_Supplied information_
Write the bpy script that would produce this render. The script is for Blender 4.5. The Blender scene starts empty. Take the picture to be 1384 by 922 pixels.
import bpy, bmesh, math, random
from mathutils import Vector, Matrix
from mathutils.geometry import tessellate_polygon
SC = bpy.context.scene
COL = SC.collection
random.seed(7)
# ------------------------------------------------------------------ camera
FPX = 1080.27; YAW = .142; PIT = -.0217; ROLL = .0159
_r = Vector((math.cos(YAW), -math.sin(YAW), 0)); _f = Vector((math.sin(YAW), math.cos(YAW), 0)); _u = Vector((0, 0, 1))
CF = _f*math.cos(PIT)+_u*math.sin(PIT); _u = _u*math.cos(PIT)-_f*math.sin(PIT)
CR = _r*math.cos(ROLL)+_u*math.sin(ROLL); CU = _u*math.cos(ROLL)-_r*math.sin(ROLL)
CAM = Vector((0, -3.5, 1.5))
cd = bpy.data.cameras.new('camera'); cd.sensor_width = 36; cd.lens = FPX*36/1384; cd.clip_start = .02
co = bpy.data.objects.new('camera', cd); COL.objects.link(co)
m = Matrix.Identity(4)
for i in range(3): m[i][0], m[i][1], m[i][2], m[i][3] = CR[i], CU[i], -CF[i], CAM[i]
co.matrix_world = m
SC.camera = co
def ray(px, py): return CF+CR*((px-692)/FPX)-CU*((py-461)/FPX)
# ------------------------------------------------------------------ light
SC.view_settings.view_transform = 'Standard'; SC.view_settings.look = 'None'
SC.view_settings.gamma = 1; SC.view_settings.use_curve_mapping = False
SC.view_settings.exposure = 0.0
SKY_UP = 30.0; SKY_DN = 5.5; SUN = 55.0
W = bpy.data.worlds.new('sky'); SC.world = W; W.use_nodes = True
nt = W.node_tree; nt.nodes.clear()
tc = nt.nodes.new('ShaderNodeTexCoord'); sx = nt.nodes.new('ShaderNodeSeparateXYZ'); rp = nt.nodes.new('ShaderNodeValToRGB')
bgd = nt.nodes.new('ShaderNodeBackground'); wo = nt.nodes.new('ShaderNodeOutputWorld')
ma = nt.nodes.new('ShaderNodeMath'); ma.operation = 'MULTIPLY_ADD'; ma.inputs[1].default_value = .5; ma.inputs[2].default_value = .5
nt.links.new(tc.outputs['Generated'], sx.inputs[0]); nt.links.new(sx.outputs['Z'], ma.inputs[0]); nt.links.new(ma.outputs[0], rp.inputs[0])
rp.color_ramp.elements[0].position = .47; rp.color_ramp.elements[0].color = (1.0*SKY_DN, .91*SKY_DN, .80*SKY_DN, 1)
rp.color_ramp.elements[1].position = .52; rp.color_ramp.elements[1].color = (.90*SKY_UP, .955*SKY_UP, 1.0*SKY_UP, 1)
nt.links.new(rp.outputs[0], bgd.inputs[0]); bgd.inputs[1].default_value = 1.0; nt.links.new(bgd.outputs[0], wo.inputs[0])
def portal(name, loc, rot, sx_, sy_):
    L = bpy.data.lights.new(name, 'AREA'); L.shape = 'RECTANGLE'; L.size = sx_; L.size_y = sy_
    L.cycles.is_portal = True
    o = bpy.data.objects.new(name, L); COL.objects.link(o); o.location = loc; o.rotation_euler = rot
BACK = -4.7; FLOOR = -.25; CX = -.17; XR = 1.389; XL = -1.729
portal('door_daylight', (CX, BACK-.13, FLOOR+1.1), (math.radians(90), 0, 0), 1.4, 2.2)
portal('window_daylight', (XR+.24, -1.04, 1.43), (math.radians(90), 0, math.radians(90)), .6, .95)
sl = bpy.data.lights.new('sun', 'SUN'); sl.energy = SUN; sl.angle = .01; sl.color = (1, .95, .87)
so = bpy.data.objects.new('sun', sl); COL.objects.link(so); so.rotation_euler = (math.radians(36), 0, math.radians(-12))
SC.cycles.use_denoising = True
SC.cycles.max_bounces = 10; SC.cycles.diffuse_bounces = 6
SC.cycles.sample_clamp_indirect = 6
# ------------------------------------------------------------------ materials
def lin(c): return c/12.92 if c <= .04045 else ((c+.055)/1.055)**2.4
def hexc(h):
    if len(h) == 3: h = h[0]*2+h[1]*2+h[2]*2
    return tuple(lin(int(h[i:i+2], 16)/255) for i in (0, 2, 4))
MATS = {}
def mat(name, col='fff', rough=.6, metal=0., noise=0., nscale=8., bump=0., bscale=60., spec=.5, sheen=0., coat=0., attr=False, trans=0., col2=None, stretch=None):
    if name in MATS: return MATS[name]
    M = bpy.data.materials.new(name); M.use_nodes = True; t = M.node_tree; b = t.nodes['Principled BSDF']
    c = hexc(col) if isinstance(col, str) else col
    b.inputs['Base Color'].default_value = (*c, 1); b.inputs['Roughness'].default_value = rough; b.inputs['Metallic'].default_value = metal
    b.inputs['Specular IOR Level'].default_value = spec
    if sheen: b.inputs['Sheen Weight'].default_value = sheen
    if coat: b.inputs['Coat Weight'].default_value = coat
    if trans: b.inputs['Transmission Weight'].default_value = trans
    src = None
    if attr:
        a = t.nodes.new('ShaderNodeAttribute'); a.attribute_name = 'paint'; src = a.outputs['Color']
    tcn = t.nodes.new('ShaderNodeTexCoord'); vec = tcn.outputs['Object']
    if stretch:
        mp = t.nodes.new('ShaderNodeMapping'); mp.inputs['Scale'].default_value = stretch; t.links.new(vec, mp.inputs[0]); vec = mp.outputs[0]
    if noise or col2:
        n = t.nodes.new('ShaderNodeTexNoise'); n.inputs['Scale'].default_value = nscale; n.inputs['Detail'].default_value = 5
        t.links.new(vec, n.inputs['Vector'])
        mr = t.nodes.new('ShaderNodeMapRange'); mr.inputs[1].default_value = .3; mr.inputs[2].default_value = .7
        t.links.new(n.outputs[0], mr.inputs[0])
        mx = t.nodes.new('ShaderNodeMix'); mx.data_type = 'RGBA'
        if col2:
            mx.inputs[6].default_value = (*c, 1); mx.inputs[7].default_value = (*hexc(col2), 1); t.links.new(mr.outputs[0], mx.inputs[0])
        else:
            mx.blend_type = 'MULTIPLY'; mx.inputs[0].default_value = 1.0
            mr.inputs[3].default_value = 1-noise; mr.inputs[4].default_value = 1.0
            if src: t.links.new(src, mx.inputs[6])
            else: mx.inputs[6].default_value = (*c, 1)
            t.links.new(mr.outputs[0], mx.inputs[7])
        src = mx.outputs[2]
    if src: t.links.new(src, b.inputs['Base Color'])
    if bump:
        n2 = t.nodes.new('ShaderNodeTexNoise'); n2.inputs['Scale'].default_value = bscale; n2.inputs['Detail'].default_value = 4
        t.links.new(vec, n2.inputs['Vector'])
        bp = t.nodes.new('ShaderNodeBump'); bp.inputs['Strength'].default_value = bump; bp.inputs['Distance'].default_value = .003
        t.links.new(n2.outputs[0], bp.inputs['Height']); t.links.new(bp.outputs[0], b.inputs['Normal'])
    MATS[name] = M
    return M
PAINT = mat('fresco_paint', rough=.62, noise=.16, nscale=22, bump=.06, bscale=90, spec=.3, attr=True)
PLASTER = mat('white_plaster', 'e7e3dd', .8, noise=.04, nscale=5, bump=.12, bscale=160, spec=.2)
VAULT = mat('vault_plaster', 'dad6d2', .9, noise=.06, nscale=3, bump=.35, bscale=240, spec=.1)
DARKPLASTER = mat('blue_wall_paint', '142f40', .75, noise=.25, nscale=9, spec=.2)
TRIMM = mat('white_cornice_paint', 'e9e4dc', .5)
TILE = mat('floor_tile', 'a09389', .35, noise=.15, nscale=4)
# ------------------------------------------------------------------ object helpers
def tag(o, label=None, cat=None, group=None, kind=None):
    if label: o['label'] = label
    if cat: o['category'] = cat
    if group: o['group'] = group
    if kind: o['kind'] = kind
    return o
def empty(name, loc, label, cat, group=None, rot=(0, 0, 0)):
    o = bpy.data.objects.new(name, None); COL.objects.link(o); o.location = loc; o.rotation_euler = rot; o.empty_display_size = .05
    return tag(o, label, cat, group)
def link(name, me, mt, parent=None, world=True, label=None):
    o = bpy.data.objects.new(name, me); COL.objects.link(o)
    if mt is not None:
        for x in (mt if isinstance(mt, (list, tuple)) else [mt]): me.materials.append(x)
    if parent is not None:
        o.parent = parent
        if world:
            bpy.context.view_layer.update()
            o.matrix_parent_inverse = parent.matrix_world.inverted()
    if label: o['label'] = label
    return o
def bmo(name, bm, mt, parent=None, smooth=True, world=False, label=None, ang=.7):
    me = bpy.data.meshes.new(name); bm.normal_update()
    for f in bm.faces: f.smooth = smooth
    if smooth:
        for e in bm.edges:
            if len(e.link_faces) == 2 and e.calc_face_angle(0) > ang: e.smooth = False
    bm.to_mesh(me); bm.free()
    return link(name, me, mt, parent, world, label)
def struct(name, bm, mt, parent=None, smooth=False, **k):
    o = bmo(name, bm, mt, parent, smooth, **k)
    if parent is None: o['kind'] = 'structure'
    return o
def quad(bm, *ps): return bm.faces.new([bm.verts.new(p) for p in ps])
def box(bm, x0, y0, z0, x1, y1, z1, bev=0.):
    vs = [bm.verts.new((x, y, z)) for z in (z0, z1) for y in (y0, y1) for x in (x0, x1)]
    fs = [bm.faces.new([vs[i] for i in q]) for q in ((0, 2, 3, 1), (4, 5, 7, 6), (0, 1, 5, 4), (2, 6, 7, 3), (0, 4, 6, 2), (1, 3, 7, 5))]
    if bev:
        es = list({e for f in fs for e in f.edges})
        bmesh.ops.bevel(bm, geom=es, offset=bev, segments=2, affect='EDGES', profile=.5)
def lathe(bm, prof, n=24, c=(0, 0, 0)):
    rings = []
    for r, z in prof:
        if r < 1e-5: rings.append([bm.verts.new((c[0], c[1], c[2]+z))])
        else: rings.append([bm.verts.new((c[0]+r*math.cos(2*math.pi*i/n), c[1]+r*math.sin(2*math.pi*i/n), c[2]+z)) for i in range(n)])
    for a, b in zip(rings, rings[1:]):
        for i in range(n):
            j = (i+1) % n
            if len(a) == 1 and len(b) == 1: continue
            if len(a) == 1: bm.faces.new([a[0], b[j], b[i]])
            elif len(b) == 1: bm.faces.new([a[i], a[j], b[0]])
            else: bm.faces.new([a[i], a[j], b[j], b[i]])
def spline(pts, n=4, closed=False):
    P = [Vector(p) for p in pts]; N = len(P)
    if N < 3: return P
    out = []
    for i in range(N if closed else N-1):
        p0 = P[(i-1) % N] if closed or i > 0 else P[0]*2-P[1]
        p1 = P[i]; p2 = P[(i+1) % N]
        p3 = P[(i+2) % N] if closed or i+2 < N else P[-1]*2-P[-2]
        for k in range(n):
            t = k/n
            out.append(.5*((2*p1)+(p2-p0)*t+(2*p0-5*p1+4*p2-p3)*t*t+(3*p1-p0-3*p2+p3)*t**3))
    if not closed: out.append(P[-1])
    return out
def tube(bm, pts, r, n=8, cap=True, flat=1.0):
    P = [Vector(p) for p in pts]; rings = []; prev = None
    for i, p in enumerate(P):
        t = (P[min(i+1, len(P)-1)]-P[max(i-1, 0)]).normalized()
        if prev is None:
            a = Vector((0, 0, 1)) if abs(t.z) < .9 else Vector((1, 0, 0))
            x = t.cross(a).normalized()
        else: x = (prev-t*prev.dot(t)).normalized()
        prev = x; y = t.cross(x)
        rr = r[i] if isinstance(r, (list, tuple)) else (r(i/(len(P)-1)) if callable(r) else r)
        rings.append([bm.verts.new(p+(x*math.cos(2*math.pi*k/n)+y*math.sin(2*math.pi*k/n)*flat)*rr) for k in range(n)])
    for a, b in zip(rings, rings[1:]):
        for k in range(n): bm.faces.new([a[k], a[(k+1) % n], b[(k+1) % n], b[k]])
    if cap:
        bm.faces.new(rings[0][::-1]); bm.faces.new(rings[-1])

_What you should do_
Locate and copy each line in the data above that includes the word "scene".

_Exercise output_
Write the bpy script that would produce this render. The script is for Blender 4.5. The Blender scene starts empty. Take the picture to be 1384 by 922 pixels.
SC = bpy.context.scene